ÇİFTÇİLER DEVLETTEN ALACAKLI
 
 “Dünya Bankası’nın hazırladığı sözde reform projesi tarımda fiyat, girdi ve kredi desteklerinin kaldırılarak, üretimle bağlantısı olmayan doğrudan gelir desteği sistemine geçilmesini, tarım satış kooperatiflerinin işlevsizleştirilmesini, bazı ürünlerde kota uygulamasını ve/veya üretim alanlarının daraltılmasını içeriyordu. Projenin uygulamadaki etkileri tarımda hızlı çözülme, mülksüzleşme, işçileşme, kırdan kente göç, dağıtım-pazarlama etkinliklerinin yerli ve yabancı şirketlere devri gibi sonuçlara yol açtı. 2006 yılında yürürlüğe giren Tarım Kanununa göre, milli gelirin en az yüzde 1’inin tarımsal desteklemeye ayrılması gerekirken, bu rakam yüzde 0.4-0.6 civarında gerçekleşti. Kanun gereğince 2007-2021 yılları arasında tarıma 394 milyar lira destekleme yapılması gerekiyordu, ancak bu miktar 160 milyar lirada kaldı. Çiftçiler destekleme ödemelerinden dolayı devletten 234 milyar lira alacaklı durumda…”
 
TÜRKİYE’DE ÇİFTÇİ SAYISI İLK KEZ 500 BİNİN ALTINA DÜŞTÜ”
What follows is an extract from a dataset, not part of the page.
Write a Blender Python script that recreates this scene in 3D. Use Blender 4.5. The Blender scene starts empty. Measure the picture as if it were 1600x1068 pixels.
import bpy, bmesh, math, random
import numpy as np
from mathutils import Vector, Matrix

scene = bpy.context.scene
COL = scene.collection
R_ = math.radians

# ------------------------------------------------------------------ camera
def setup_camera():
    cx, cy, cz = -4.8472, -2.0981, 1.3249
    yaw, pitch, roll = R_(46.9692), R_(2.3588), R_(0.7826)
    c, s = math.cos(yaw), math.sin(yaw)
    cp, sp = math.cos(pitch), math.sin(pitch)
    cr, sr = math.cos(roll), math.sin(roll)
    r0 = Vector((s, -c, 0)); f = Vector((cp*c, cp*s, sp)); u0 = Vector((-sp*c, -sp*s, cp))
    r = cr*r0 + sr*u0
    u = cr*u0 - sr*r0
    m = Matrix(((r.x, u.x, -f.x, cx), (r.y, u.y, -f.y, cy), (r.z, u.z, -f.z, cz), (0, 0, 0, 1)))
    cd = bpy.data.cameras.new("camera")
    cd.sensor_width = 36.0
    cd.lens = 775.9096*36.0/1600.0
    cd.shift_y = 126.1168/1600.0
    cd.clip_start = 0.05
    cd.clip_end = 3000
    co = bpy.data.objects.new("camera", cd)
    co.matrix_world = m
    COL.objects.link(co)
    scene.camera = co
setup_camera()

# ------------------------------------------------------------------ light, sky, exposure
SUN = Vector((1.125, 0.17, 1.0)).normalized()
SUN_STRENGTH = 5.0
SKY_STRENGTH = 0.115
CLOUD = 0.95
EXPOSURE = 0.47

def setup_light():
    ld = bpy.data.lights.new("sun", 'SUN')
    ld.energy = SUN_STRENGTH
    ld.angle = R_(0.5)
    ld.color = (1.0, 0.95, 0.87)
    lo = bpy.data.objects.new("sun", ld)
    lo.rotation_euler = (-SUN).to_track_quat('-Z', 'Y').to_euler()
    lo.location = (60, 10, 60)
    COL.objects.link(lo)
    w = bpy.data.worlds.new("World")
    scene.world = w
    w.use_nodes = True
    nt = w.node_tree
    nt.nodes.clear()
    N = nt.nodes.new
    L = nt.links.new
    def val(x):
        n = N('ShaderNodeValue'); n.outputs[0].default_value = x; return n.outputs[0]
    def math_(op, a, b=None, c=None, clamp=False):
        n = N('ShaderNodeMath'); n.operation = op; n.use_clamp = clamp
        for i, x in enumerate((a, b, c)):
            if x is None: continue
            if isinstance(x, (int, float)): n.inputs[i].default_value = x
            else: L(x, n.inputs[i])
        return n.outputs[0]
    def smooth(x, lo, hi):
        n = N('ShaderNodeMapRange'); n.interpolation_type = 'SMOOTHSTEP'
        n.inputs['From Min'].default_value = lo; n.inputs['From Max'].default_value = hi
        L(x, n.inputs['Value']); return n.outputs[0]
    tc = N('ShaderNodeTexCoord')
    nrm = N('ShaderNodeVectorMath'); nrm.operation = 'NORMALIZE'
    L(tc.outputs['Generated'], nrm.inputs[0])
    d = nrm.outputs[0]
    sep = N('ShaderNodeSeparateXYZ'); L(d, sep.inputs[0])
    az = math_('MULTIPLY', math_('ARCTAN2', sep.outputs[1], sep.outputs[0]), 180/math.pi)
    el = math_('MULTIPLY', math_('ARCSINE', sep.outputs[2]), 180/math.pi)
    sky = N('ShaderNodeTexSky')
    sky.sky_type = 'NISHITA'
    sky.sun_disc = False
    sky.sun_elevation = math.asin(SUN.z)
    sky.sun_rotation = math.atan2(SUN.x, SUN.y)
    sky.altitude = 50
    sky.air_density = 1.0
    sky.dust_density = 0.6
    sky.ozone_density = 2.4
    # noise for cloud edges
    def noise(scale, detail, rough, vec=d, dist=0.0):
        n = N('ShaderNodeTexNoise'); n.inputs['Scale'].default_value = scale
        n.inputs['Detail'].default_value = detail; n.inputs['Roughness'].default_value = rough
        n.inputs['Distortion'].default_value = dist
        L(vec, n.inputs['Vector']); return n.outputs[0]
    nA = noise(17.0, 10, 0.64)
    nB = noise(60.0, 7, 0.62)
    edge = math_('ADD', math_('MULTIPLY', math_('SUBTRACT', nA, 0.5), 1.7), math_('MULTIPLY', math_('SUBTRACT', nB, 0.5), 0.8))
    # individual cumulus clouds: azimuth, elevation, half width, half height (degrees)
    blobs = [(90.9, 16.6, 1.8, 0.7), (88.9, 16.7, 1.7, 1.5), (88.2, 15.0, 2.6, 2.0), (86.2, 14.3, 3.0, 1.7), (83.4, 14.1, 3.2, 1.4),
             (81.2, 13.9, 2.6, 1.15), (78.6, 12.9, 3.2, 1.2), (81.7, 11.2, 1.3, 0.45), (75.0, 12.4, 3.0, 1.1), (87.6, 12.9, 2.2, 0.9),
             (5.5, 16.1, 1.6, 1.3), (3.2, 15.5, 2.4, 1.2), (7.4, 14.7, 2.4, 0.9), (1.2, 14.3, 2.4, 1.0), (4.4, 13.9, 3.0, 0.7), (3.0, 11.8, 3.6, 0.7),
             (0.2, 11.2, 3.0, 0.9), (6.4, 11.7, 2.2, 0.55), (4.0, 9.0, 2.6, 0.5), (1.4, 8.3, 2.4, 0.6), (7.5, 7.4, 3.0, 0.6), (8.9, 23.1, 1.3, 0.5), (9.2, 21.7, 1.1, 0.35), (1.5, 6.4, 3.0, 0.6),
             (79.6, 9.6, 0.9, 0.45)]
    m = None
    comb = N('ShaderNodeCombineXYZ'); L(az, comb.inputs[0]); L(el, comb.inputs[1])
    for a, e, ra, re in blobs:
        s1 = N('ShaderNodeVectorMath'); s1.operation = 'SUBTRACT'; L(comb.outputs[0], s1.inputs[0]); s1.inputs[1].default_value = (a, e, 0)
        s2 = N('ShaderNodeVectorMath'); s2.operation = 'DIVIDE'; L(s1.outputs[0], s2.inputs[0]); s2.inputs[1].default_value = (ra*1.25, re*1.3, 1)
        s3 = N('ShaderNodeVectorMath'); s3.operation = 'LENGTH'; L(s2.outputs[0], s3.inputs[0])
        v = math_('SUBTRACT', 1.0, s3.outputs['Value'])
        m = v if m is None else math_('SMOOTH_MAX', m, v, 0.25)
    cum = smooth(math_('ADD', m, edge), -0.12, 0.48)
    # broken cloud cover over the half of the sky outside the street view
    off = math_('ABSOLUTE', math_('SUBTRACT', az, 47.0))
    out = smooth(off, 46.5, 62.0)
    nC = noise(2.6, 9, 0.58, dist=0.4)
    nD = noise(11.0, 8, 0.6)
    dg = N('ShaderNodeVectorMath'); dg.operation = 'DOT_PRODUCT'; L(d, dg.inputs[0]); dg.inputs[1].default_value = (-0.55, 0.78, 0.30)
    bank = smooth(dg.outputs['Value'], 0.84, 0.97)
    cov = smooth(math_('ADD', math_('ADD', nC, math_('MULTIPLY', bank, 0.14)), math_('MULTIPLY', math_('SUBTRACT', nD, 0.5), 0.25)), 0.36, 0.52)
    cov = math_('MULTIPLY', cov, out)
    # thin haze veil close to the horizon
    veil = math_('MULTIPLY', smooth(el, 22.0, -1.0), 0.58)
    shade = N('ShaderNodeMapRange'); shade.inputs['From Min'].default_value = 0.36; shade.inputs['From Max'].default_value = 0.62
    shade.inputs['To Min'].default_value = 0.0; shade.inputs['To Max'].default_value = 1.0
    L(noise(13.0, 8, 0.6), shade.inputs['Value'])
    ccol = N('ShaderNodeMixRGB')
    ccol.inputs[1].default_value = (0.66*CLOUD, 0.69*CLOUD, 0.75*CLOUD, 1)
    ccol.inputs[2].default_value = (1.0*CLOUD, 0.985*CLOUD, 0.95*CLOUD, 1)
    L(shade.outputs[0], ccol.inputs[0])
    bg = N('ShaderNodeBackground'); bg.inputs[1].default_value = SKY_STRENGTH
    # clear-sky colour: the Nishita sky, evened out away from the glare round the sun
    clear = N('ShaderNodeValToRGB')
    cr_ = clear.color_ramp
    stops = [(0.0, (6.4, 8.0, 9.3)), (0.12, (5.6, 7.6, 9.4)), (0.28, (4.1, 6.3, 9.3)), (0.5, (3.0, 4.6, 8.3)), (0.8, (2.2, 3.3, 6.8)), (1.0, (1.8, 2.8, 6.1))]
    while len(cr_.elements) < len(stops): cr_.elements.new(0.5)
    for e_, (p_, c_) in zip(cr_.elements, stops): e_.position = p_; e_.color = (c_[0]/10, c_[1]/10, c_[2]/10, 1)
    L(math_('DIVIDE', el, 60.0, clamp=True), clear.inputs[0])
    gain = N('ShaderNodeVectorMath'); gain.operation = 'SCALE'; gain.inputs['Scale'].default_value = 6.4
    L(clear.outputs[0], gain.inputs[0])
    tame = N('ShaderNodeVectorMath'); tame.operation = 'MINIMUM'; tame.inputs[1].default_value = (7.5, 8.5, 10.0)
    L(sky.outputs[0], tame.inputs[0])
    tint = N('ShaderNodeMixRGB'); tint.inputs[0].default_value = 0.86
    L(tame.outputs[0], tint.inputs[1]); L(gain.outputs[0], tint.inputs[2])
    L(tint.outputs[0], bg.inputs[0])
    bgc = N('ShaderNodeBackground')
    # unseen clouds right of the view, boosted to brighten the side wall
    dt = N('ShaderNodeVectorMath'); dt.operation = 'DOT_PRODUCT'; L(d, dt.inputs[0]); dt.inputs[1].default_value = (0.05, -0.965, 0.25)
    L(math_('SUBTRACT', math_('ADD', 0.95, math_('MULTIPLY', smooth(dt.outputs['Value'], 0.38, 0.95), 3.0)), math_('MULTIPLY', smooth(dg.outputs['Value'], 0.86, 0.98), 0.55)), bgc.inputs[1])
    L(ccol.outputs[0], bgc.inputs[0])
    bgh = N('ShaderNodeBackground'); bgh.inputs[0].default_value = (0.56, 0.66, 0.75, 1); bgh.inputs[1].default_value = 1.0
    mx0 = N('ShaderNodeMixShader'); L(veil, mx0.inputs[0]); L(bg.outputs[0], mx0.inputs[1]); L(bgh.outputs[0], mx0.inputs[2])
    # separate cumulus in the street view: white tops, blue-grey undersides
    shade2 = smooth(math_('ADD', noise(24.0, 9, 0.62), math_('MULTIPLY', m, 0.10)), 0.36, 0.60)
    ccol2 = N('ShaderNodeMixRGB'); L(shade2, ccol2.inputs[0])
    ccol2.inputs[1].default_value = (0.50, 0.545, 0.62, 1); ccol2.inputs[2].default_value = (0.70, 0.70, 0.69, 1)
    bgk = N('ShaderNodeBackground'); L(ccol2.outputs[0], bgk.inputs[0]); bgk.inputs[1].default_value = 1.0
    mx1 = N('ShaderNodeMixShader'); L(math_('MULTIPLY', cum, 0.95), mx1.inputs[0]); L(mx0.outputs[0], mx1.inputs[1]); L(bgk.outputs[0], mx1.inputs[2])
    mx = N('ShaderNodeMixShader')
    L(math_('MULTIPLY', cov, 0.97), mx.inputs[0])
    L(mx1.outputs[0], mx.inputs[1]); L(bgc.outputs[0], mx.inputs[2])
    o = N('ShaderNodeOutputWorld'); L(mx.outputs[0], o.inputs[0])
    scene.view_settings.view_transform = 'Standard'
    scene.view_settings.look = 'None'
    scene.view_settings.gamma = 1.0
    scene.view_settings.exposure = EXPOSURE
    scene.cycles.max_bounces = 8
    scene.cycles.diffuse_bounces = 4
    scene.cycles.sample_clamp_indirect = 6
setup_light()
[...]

”Ürün/girdi fiyatları paritesi üretici aleyhine seyretti, çiftçiler reel gelir kaybına uğradılar. Ürünlerinden para kazanamayan küçük işletmeler için tarım, geçimlerini sağlayacak bir ekonomik faaliyet olmaktan çıktı. Yoksullaşan çiftçiler tarımdan koptular, tarlalar, meralar boş kaldı. Kayıtlı çiftçi sayısı yüzde 20 oranında düştü, tarımın istihdamdaki payı yüzde 35’ten yüzde 17’ye geriledi, tarım alanları 3 milyon hektar azaldı. Sadece 2007 yılından sonraki gerileme 1,5 milyon hektarı buldu. İlk kez Türkiye’de çiftçi sayısı 500 binin altına düştü.”
 
TARIMIN EN ÖNEMLİ SORUNU: YÜKSEK GİRDİ FİYATLARI
 
 “Tarımın en önemli sorunu yüksek girdi fiyatlarıdır. Öncelikle tarımın kullandığı mazotta ÖTV ve KDV kaldırılmalı; diğer girdilerdeki vergi yükü azaltılmalıdır. Tarımsal desteklemede maliyet, asgari refah payı hesaplamasıyla taban fiyat uygulamasına geçilmelidir. Meralar ve tarım arazilerinin amaç dışı kullanımına asla izin verilmemeli; bu alanlar hiçbir gerekçe ile yapılaşmaya açılmamalıdır. Destekler büyük (endüstriyel) işletmelerin kurulmasına değil, şartları uygun olan küçük ve orta ölçekli işletmelerin desteklenmesine yönlendirilmelidir.”